Search 'zynq zc702 evaluation board constraints'.
It looks like there are several ways to get example constraints files including github, AMD's site, and within the tool.
I found one by going to AMD, then near the bottom of the page
resources->document type -> board files -> zc702-ucf-xdc-rdf0173-rev3-0.zip.
You have to log in to the AMD site for file access/download.
Also take care that the names in your top level module match the names used in the constraints file.
This is additional info based on the posted code, the idea that you have a Verilog ARM model targeting the Zynq PL, and and the comment that you do not know how to use constraints.
Constraints are used to map/define-the-interface/connect ports on your Verilog RTL top level fpga pins
CLK : in STD_LOGIC;
reset : in STD_LOGIC;
Instr : out STD_LOGIC_VECTOR(31 downto 0);
PC : out STD_LOGIC_VECTOR(31 downto 0);
ALUResult : out STD_LOGIC_VECTOR(31 downto 0);
WriteData : out STD_LOGIC_VECTOR(31 downto 0);
Result : out STD_LOGIC_VECTOR(31 downto 0)
to other electronic components on the host printed circuit board.
Use the board schematic to determine the pin numbers of the board peripheral that needs to be interfaced to.
There is an example in the original post
set_property -dict { PACKAGE_PIN Y9 IOSTANDARD LVCMOS33 } [get_ports {CLK}]
This is saying "My board has a 3.3V LVCMOS oscillator connecting to the fpga on pin Y9 connect my signal 'CLK' to that pin"
You need to provide the same constraints for each port on you top level. Use the schematic to determine what pins the peripherals need to be connected to.
Looking at the board's web page, I don't know what board peripheral you want to interface to using the top level IOs Instr
, PC
and its other busses/bits. Also, it does not make a lot of sense to have Verilog model for an ARM processor synthesized into the Zynq PL. The typical use of the ARM on Zynq is the hard IP located in the PS section, which is accessed in the PL/Verilog using AXI busses. Maybe the design intent is to interface to something on the FMC connector. If so then the pastbin file provided the pin numbers for doing so. If that is not the case then you might want to read some Zynq tutorial material like 'The Zynq Book' (free download) or just search 'Zynq processor tutorial' to learn how to implement an ARM processor in Zynq.

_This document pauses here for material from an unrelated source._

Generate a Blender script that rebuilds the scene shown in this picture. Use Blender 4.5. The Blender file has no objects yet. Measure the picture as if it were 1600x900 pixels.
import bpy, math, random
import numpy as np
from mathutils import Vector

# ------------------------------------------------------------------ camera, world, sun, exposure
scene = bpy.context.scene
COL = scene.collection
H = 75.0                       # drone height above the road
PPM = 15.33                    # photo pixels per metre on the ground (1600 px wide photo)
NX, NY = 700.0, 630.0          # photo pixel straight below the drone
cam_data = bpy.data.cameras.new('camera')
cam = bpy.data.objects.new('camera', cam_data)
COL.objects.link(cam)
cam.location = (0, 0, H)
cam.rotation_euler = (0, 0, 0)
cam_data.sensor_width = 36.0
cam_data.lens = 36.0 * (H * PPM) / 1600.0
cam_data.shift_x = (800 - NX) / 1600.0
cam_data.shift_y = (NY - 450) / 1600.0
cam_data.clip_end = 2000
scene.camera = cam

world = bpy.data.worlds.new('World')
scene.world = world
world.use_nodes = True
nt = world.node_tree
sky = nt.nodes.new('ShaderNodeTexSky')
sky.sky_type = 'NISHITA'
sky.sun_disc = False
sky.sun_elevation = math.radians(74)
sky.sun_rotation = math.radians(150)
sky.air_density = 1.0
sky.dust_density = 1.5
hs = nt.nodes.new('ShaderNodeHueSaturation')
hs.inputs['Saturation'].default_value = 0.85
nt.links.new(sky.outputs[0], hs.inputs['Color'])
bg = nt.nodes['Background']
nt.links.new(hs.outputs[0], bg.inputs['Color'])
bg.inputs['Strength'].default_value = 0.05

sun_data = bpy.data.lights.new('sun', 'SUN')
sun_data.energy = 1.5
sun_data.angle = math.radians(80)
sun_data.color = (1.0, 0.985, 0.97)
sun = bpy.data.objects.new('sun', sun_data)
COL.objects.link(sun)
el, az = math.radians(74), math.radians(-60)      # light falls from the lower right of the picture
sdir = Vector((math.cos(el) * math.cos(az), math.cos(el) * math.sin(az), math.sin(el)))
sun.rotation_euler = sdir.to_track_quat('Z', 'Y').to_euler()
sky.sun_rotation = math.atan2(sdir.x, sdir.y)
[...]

The normal design flow for the basic ARM processor on Zynq, involves creating Xilinx IP Integrator diagrams to specify connections, parameters, memory map for the Zync (memory, timers, SPI, RAM, ROM etc). Its not Verilog. You can write peripherals in Verilog and connect to the ARM PS subsystem thru AXI busses.
If this is you first time targeting physical hardware with fpga, I would start with a simple design using dipswitches to light LED's, and get that working all the way thru lab deployment, rather than deploying a ARM processor design.